# TASK DESCRIPTION
Give back exactly the lines from the one with "Model this scene" through the one with "S.camera = cam", inclusive, without the images.

# EXERCISE DATA
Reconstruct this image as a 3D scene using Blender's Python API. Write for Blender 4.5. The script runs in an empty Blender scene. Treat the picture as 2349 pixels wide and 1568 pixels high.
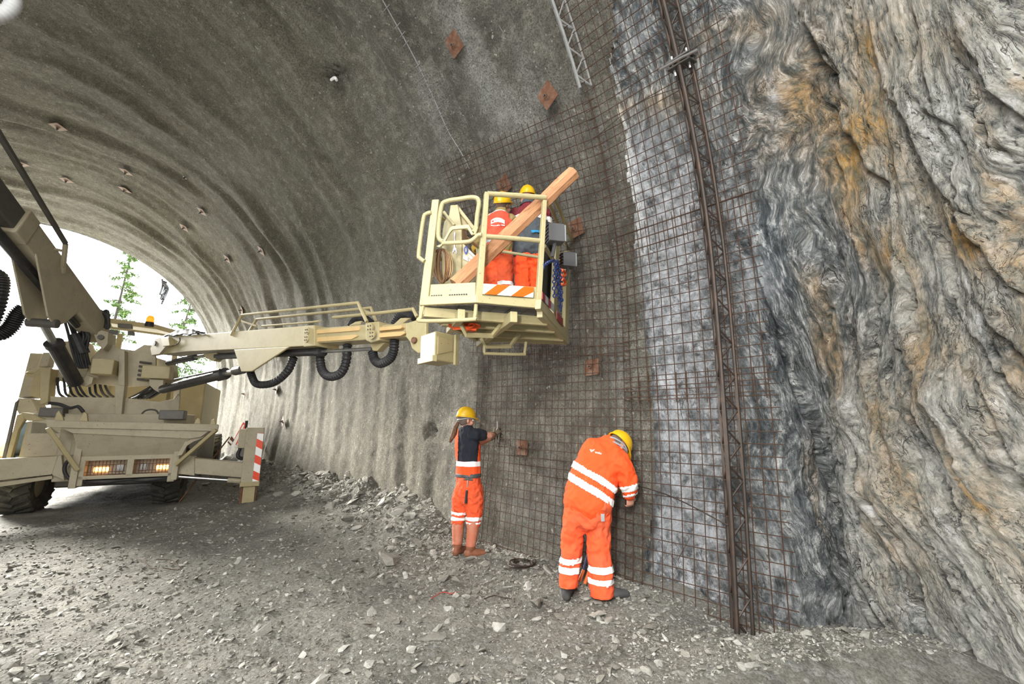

==

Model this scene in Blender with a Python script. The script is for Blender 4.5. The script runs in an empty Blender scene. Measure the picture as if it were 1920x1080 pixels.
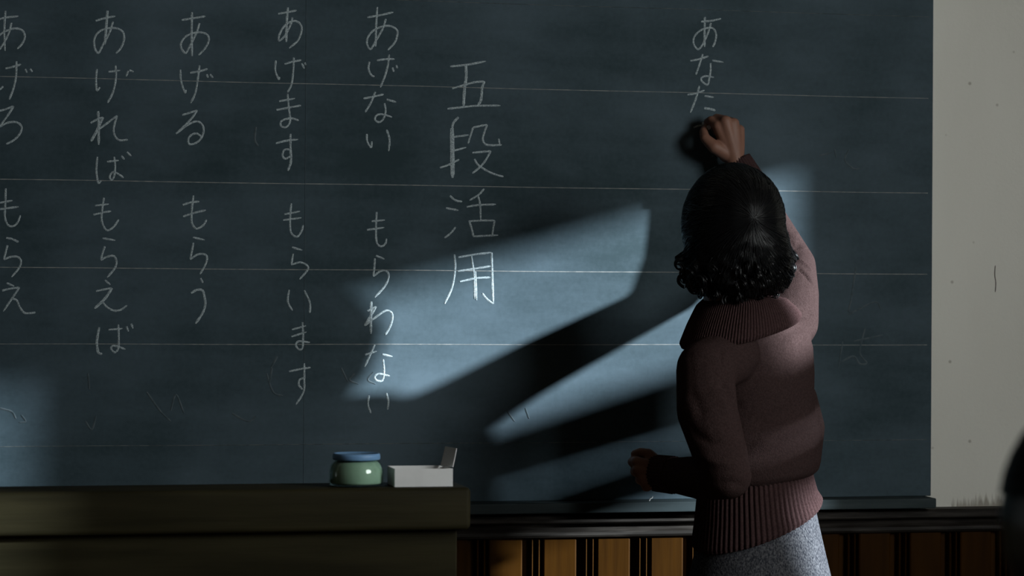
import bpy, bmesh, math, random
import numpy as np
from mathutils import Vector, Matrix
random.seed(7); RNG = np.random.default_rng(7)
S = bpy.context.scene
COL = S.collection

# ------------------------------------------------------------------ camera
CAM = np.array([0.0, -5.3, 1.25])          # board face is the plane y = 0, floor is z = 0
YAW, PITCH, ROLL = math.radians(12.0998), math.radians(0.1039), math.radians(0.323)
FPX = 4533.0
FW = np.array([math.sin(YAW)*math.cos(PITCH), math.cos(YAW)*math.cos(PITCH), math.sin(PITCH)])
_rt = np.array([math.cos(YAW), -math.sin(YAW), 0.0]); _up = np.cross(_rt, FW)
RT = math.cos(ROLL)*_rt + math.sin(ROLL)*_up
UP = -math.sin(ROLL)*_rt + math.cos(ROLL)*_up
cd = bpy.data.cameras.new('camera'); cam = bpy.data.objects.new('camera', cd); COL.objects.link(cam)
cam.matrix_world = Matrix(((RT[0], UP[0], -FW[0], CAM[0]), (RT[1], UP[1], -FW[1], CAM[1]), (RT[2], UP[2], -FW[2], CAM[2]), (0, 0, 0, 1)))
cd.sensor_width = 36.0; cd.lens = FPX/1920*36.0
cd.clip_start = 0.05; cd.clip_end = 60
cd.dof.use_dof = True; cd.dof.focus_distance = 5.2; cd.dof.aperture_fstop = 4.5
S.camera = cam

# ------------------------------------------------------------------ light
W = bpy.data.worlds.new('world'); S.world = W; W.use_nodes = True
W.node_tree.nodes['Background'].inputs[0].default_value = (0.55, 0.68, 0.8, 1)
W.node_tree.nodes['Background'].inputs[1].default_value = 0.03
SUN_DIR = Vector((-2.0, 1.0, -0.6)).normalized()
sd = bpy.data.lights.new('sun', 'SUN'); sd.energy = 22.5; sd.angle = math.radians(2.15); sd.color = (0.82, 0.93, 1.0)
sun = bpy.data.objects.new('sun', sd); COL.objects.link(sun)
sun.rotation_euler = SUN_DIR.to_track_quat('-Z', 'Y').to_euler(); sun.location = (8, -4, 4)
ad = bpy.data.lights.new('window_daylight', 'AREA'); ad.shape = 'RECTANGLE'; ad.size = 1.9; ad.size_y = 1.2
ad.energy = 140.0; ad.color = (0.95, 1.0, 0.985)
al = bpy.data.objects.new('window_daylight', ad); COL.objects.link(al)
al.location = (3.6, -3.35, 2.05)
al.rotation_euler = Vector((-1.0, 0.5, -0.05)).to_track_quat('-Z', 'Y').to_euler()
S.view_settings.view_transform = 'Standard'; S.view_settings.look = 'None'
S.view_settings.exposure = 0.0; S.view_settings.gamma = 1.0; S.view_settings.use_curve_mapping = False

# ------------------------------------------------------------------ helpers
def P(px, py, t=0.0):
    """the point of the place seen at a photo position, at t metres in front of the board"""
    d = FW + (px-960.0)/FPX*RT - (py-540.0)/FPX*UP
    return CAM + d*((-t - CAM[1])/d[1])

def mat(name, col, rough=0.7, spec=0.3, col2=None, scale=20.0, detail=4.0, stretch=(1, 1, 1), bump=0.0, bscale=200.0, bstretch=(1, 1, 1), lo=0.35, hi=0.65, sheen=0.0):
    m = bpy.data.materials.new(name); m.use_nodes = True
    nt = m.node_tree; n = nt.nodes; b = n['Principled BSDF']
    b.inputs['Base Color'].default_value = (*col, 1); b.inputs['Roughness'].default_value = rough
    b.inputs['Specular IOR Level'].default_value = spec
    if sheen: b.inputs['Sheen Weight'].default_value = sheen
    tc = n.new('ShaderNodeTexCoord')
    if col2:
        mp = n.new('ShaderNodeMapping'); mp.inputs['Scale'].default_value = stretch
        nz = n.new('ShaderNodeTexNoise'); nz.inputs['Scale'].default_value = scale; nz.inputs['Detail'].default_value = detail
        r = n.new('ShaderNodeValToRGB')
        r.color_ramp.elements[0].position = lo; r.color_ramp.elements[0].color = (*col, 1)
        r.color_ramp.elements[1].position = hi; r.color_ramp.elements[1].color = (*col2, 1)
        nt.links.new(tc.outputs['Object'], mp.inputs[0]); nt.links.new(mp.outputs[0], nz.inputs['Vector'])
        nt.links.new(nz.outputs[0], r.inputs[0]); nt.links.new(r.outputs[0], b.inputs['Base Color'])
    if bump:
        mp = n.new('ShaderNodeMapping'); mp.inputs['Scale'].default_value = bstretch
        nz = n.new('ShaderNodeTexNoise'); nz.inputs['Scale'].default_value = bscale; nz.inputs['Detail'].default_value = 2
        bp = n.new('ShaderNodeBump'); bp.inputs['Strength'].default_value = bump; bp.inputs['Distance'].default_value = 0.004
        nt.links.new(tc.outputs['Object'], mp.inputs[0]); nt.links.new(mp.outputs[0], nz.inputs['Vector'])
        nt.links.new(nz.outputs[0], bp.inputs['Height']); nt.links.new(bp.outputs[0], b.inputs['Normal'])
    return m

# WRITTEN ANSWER
Model this scene in Blender with a Python script. The script is for Blender 4.5. The script runs in an empty Blender scene. Measure the picture as if it were 1920x1080 pixels.
import bpy, bmesh, math, random
import numpy as np
from mathutils import Vector, Matrix
random.seed(7); RNG = np.random.default_rng(7)
S = bpy.context.scene
COL = S.collection

# ------------------------------------------------------------------ camera
CAM = np.array([0.0, -5.3, 1.25])          # board face is the plane y = 0, floor is z = 0
YAW, PITCH, ROLL = math.radians(12.0998), math.radians(0.1039), math.radians(0.323)
FPX = 4533.0
FW = np.array([math.sin(YAW)*math.cos(PITCH), math.cos(YAW)*math.cos(PITCH), math.sin(PITCH)])
_rt = np.array([math.cos(YAW), -math.sin(YAW), 0.0]); _up = np.cross(_rt, FW)
RT = math.cos(ROLL)*_rt + math.sin(ROLL)*_up
UP = -math.sin(ROLL)*_rt + math.cos(ROLL)*_up
cd = bpy.data.cameras.new('camera'); cam = bpy.data.objects.new('camera', cd); COL.objects.link(cam)
cam.matrix_world = Matrix(((RT[0], UP[0], -FW[0], CAM[0]), (RT[1], UP[1], -FW[1], CAM[1]), (RT[2], UP[2], -FW[2], CAM[2]), (0, 0, 0, 1)))
cd.sensor_width = 36.0; cd.lens = FPX/1920*36.0
cd.clip_start = 0.05; cd.clip_end = 60
cd.dof.use_dof = True; cd.dof.focus_distance = 5.2; cd.dof.aperture_fstop = 4.5
S.camera = cam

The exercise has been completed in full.